NB: This crate is part of the Rust compiler. For an overview of the compiler as a whole, see the README.md file found in librustc.

The rustc_typeck crate contains the source for "type collection" and "type checking", as well as a few other bits of related functionality. (It draws heavily on the type inferencing and trait solving code found in librustc.)

Type collection

Type "collection" is the process of converting the types found in the HIR (hir::Ty), which represent the syntactic things that the user wrote, into the internal representation used by the compiler (Ty<'tcx>) -- we also do similar conversions for where-clauses and other bits of the function signature.

To try and get a sense for the difference, consider this function:

struct Foo { }
fn foo(x: Foo, y: self::Foo) { .. }
//        ^^^     ^^^^^^^^^

Those two parameters x and y each have the same type: but they will have distinct hir::Ty nodes. Those nodes will have different spans, and of course they encode the path somewhat differently. But once they are "collected" into Ty<'tcx> nodes, they will be represented by the exact same internal type.

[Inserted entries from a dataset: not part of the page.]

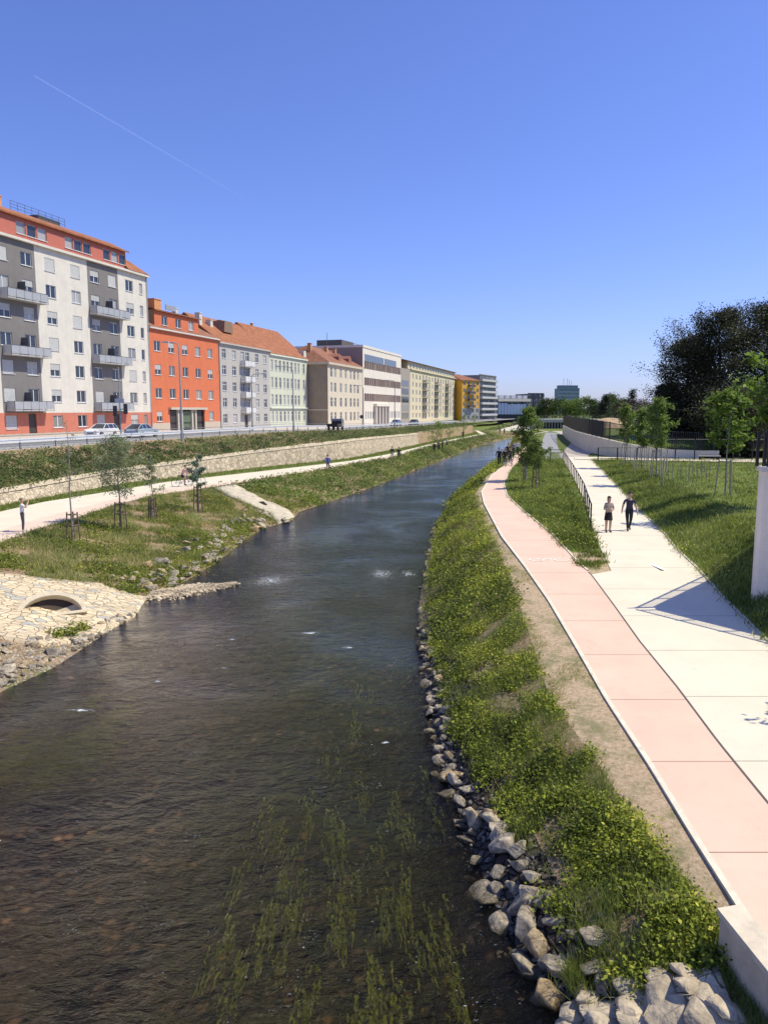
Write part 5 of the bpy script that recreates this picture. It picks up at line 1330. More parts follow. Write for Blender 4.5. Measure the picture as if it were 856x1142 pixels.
def curved_wall():
    spec = [(627, 474, 200), (631, 476, 160), (640, 480.6, 122), (654, 484.5, 98), (672, 489, 89), (690, 493, 86), (715, 497.5, 84), (741, 501, 83), (781, 502.5, 82)]
    o = np.array([PY(627, 474, 200)[0], 200, -1.2])
    t = empty('curved_wall', o, 0, 'long curving light concrete wall beside the ramp with dark fence on top', 'wall')
    tops = []
    for px, py, Y in spec: tops.append(PY(px, py, Y) - o)
    T = np.array(tops); n = 60; tt = np.linspace(0, len(T) - 1, n); C = np.stack([np.interp(tt, range(len(T)), T[:, k]) for k in range(3)], 1)
    for _ in range(4): C[1:-1] = (C[:-2] + 2 * C[1:-1] + C[2:]) / 4
    mb = MB(); 
    for i, c in enumerate(C):
        d = C[min(i + 1, n - 1)] - C[max(i - 1, 0)]; d[2] = 0; d /= np.linalg.norm(d); nn = np.array([-d[1], d[0], 0]) * -1
        nn = nn if nn[0] > 0 else -nn
        mb.v += [tuple(c + [0, 0, -c[2] - 2.5]), tuple(c), tuple(c + nn * .4), tuple(c + nn * .4 + [0, 0, -c[2] - 2.5])]
        if i:
            q = (i - 1) * 4
            for k in range(3): mb.f.append((q + k, q + k + 1, q + 5 + k, q + 4 + k)); mb.mi.append(0)
    mb.f += [(0, 1, 2, 3), tuple(len(mb.v) - 4 + k for k in range(4))]; mb.mi += [0, 0]
    mb.build('wall_face', M('wall_concrete', (.70, .64, .50), .85, .07, .8, .2, 8, streak=.25), t)
    # raised ground behind the wall
    g = MB(); W = C + o
    for i, c in enumerate(W):
        g.v += [(c[0] + .3, c[1] + .05, c[2] - .12), (max(c[0] + 5, 30 + c[1] * .1) + 130, c[1] + 40, c[2] - .1)]
        if i: g.f.append((2 * i - 2, 2 * i - 1, 2 * i + 1, 2 * i)); g.mi.append(0)
    tag(g.build('raised_ground', LAWN), kind='structure')
    # fence above
    t = empty('mesh_fence', tuple(W[0]), 0, 'dark vertical bar fence standing on the curving concrete wall', 'fence'); bars = MB(); rails = MB(); top = []; bot = []
    L = np.concatenate([[0], np.cumsum(np.linalg.norm(np.diff(W, axis=0), axis=1))]); o2 = W[0]
    def at(s): return np.array([np.interp(s, L, W[:, k]) for k in range(3)]) - o2 + [.2, 0, 0]
    s = 0; k = 0
    while s < L[-1]:
        p = at(s); hh = np.interp(s, [0, L[-1]], [2.3, 1.9])
        if k % 12 == 0: MB().box(p[0] - .05, p[0] + .05, p[1] - .05, p[1] + .05, p[2], p[2] + hh + .1).build('post', FENCE, t)
        bars.box(p[0] - .022, p[0] + .022, p[1] - .03, p[1] + .03, p[2] + .05, p[2] + hh); top.append(p + [0, 0, hh]); bot.append(p + [0, 0, .1])
        s += .22 if s > L[-1] * .35 else .35; k += 1
    rails.tube(top[::6], .04, 4); rails.tube(bot[::6], .03, 4)
    bars.build('bars', FENCE, t); rails.build('rail', FENCE, t)
    # crossing path fence, black, in front of the wall
    p0 = PY(664, 512, 80); t = empty('low_fence', (p0[0], 79.2, zbank(79)), 0, 'thin black post and rail fence along the crossing path', 'fence')
    xs = np.linspace(0, 20, 11)
    for x in xs: MB().box(x - .05, x + .05, -.05, .05, 0, 2.2 if x > 6 else 1.3).build('post', FENCE, t)
    r = MB(); r.tube([(6, 0, 2.15), (20, 0, 2.15)], .035, 4); r.tube([(0, 0, 1.28), (6, 0, 1.28)], .03, 4); r.tube([(0, 0, .2), (20, 0, .2)], .02, 4); r.build('rail', FENCE, t)
    # sand mound
    c = PY(679, 474, 150); mb = MB(); n = 20; m = 7
    V = []; F = []
    for i in range(m + 1):
        u = i / m
        for k in range(n):
            a = 2 * math.pi * k / n; rr_ = (5.2 * u ** .9) * (1 + .12 * math.sin(3 * a + i)); V.append((rr_ * math.cos(a), rr_ * math.sin(a), 1.7 * (1 - u * u) * (1 + .15 * math.sin(2 * a + 3 * u)) - .3))
    for i in range(m):
        for k in range(n): F.append((i * n + k, i * n + (k + 1) % n, (i + 1) * n + (k + 1) % n, (i + 1) * n + k))
    o_ = link('sand_mound', npmesh('sand_mound', V, F, M('sand', (.42, .30, .18), .95, .25, 2, .4), smooth=True), loc=(c[0], c[1], c[2] - .2)); tag(o_, 'brown heap of sand behind the dark fence', 'sand heap')
curved_wall()
def far_slope():
    # pale ramp climbing from the left path with a hedge on its upper edge, beyond the end of the river
    def pt(px, py, Y): return PY(px, py, Y)
    A = [pt(536, 484, 236), pt(556, 479, 244), pt(577, 473.5, 252), pt(586, 471.5, 256)]; B = [pt(548, 486, 234), pt(566, 483, 240), pt(584, 479, 246), pt(590, 476, 250)]
    mb = MB(); n = len(A)
    for p, q in zip(A, B): mb.v += [tuple(p), tuple(q), (q[0], q[1], -2.0), (p[0], p[1], -2.0)]
    for i in range(n - 1):
        for k in range(4): mb.f.append((i * 4 + k, i * 4 + (k + 1) % 4, i * 4 + 4 + (k + 1) % 4, i * 4 + 4 + k)); mb.mi.append(0)
    mb.f += [(0, 1, 2, 3), (4 * n - 1, 4 * n - 2, 4 * n - 3, 4 * n - 4)]; mb.mi += [0, 0]
    tag(mb.build('access_ramp', M('ramp_cream', (.58, .52, .42), .85, .1, 1)), 'pale concrete ramp climbing to the far bridge', 'ramp')
    C = []
    for _ in range(900):
        u = random.random() * (n - 1); i = int(u); p = A[i] * (1 - u + i) + A[i + 1] * (u - i); C.append((p[0] + random.gauss(0, .3), p[1] + random.uniform(0, 1.0), p[2] + random.uniform(-.2, 1.1)))
    tag(link('hedge', leafmesh('hedge', C, .4, RNG.random(900) * .5, MIDG)), 'dark low hedge along the far ramp', 'hedge')
far_slope()
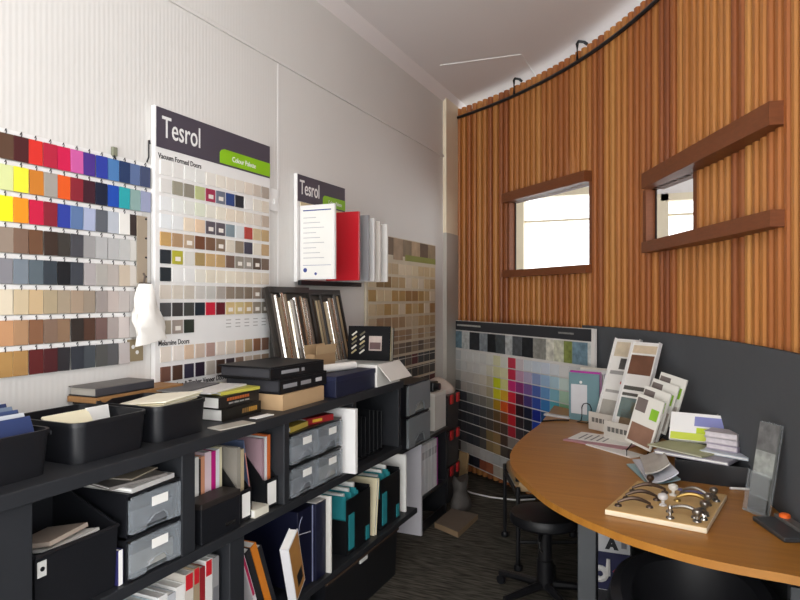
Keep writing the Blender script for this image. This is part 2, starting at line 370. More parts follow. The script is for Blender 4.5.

Collection is defined as a bundle of queries (e.g., type_of) for computing information about the various functions, traits, and other items in the crate being compiled. Note that each of these queries is concerned with interprocedural things -- for example, for a function definition, collection will figure out the type and signature of the function, but it will not visit the body of the function in any way, nor examine type annotations on local variables (that's the job of type checking).

For more details, see the collect module.